Entries from a dataset ::
^^^^

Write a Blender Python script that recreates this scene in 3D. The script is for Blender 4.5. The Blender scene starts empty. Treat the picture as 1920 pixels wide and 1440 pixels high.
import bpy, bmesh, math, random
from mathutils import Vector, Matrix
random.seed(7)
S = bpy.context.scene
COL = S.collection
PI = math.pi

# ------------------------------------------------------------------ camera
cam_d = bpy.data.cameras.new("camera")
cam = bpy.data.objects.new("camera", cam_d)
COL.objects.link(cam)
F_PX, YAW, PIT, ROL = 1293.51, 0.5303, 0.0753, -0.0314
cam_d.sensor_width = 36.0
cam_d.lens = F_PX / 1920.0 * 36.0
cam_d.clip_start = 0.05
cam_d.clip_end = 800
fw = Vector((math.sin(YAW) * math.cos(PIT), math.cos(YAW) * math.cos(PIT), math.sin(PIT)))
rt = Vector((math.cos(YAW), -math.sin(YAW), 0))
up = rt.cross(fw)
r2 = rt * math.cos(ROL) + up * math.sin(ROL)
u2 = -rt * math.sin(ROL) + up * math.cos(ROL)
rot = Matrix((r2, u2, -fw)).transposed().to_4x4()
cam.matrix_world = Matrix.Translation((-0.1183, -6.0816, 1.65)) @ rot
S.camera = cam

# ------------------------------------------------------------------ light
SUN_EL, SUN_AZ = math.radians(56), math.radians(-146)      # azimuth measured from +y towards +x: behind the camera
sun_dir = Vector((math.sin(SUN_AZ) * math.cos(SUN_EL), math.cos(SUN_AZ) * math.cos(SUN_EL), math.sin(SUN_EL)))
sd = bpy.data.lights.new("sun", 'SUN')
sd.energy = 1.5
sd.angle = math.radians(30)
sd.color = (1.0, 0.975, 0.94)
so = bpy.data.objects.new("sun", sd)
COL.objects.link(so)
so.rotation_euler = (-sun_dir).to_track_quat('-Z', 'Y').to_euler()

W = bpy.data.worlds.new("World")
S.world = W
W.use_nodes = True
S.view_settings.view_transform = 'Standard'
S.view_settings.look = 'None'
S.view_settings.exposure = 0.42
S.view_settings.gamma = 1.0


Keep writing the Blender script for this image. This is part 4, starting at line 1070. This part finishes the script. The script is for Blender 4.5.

^^^^

Reproduce exactly the lines that run from the start of the records to the line with "PI = math.pi", both included.

Write a Blender Python script that recreates this scene in 3D. The script is for Blender 4.5. The Blender scene starts empty. Treat the picture as 1920 pixels wide and 1440 pixels high.
import bpy, bmesh, math, random
from mathutils import Vector, Matrix
random.seed(7)
S = bpy.context.scene
COL = S.collection
PI = math.pi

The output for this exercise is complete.